The blessed land of Gurus
Reviewed by Kanwalpreet

Life-style of the People of Punjab
Pages 204. Rs 295.

Sikh Religion: Democratic Ideals and Institutions
Pages 179. Rs 250. Both the books by Dr Sudarshan Singh. 
Singh Brothers, Amritsar.

A fertile State with robust, hard-working people and home to a young but a modern, dynamic religion, Sikhism, Punjab has been the focus of research by various scholars. Sudarshan Singh has dealt deftly with Punjab and its various facets in his two books. In Life-style of the People of Punjab, he mentions about the society, culture and the way of life of the people of Punjab in the past as well as in the present times. Sudarshan’s study has been intense, for there is a liberal use of material through which he compares the rituals, customs of the people down the ages. For example, he compares the position of women during the earlier and later Vedic Age and puts forth the views of the Ten Gurus regarding the status of women and how each of the Gurus worked to achieving that respect for women by exhorting their followers. He proves this by quoting from the holy Guru Granth Sahib.

The Vedas offer insight into the lives of the Aryans and the others living in that era. So, Sudarshan discusses the life of the people during those times by selectively consulting the Vedas. He elaborates on the various ways of recreation, amusement of the people along with discussing the ills that were making the society redundant. Thus, the chapter discussing the socio-religious reforms is on a serious note, where he lists the efforts of various organisations like the Brahmo Samaj, Arya Samaj and Singh Sabha that worked towards eradicating the evils that afflicted the society at large.

The chapter Changes in Punjab Under the British Administration sets the pace of the book, discussing the development of education in Punjab, the changes made in the measurement of land and how the British government made landmark changes in the administration of the possession of land.

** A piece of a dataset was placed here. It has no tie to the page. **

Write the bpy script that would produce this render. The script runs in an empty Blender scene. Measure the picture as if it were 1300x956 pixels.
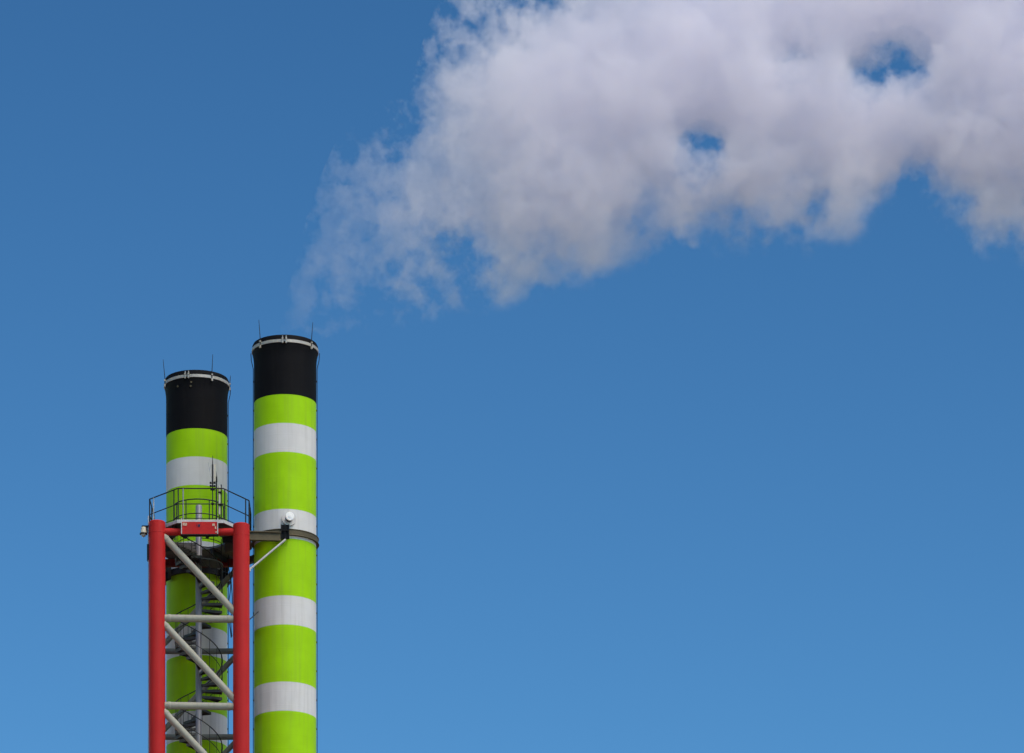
import bpy, math, random
from math import sin, cos, pi, radians, sqrt, atan2
from mathutils import Vector

random.seed(7)
sc = bpy.context.scene
COL = sc.collection

# ------------------------------------------------------------------ camera
EYE = 1.6                                   # eye height above the ground
cam_d = bpy.data.cameras.new('camera')
cam = bpy.data.objects.new('camera', cam_d)
COL.objects.link(cam)
cam.location = (0, 0, EYE)
cam.rotation_euler = (radians(90), 0, 0)    # level telephoto with a rise (perspective-corrected verticals)
cam_d.sensor_width = 36
cam_d.lens = 36 * 7500 / 1300
cam_d.shift_y = (3030 - 478) / 1300
cam_d.clip_start = 0.5
cam_d.clip_end = 30000
sc.camera = cam

# ------------------------------------------------------------------ daylight
SUN_AZ, SUN_EL = 40, 54                     # degrees right of the camera's back, degrees up
w = bpy.data.worlds.new('World')
sc.world = w
w.use_nodes = True
nt = w.node_tree
bg = nt.nodes['Background']
sky = nt.nodes.new('ShaderNodeTexSky')
sky.sky_type = 'NISHITA'
sky.sun_disc = False
sky.sun_elevation = radians(SUN_EL)
sky.sun_rotation = radians(180 - SUN_AZ)
sky.altitude = 0
sky.air_density = 1.0
sky.dust_density = 0.0
sky.ozone_density = 3.0
g1 = nt.nodes.new('ShaderNodeVectorMath'); g1.operation = 'SCALE'; g1.inputs['Scale'].default_value = 0.1
gs = nt.nodes.new('ShaderNodeSeparateXYZ')
gc = nt.nodes.new('ShaderNodeCombineXYZ')
for i, gam in enumerate((2.2, 2.07, 2.09)):   # a deep, saturated print of the sky, the same all round
    pw = nt.nodes.new('ShaderNodeMath'); pw.operation = 'POWER'; pw.inputs[1].default_value = gam
    nt.links.new(gs.outputs[i], pw.inputs[0]); nt.links.new(pw.outputs[0], gc.inputs[i])
g2 = nt.nodes.new('ShaderNodeVectorMath'); g2.operation = 'MULTIPLY'
g2.inputs[1].default_value = (37.0, 33.8, 25.2)
nt.links.new(sky.outputs[0], g1.inputs[0])
nt.links.new(g1.outputs[0], gs.inputs[0])
nt.links.new(gc.outputs[0], g2.inputs[0])
nt.links.new(g2.outputs[0], bg.inputs['Color'])
bg.inputs['Strength'].default_value = 0.1

sun_d = bpy.data.lights.new('sun', 'SUN')
sun = bpy.data.objects.new('sun', sun_d)
COL.objects.link(sun)
sun_d.energy = 3.5
sun_d.angle = radians(42)                  # veiled sun: nothing in the photograph casts a hard shadow
sun_d.color = (1.0, 0.90, 0.76)
to_sun = Vector((sin(radians(SUN_AZ)) * cos(radians(SUN_EL)), -cos(radians(SUN_AZ)) * cos(radians(SUN_EL)), sin(radians(SUN_EL))))
sun.rotation_euler = to_sun.to_track_quat('Z', 'Y').to_euler()
sun.location = (60, 150, 120)

sc.view_settings.view_transform = 'Standard'
sc.view_settings.look = 'None'
sc.view_settings.exposure = 0.0
sc.view_settings.gamma = 1.0
sc.render.engine = 'CYCLES'
cy = sc.cycles
cy.use_adaptive_sampling = True
cy.adaptive_threshold = 0.03
cy.use_denoising = True
cy.denoiser = 'OPENIMAGEDENOISE'
cy.max_bounces = 14
cy.volume_bounces = 10
cy.volume_step_rate = 0.14
cy.volume_max_steps = 512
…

This chapter is a virtual repository of facts. Another chapter, The Religious Beliefs and Customs of the People, is on a lighter note, where the common concepts of nazar (the evil eye), jara or mantar (animal magnetism) and mock marriage are explained.

The second book, Sikh Religion, Democratic Ideals and Institutions, is aptly titled because it discusses the democratic institutions like sangat, langar and the Khalsa brotherhood that are in the Sikh fold. The author puts forth his views regarding the democratic ideals as enshrined in Sikhism. The book follows a set pattern. After giving the background of the society in which these institutions originated and flourished, they are discussed in detail. The author goes a step further by discussing how each Guru moulded the respective institution. He beautifully weaves the comparison of the laws prevalent in different times in the Sikh, Hindu and Muslim societies. At places, he even puts forth the views of the Buddhist and Jain sects. He quotes Buddha’s views regarding women joining the sect: "Buddha was not in favour of their inclusion in the Buddhist order and when he reluctantly agreed, he said that Buddhism would not stay for long".

The need for an institution like langar is discussed. He writes, "He (Guru Nanak) started the langar as a crusade against social injustice, oppression and tyranny of the caste system. In this institution, the ideals of love and service, fraternity and equality were taught and practiced by the followers of the Guru. He taught the people that all men were the children of God and, as such, all were brothers."

The book is rich with information but is abrupt at times. It seems that the author is in a hurry to put all the material in print and share it with his readers. For example, the illustrious life of Sayid Buddhu Shah, who sacrificed his sons and 500 followers, has only got a cursory glance from the author. For the layman, it becomes difficult to fathom the role of Buddhu Shah and his supreme sacrifice for the Tenth Guru. On the whole, the books are enriching and interesting.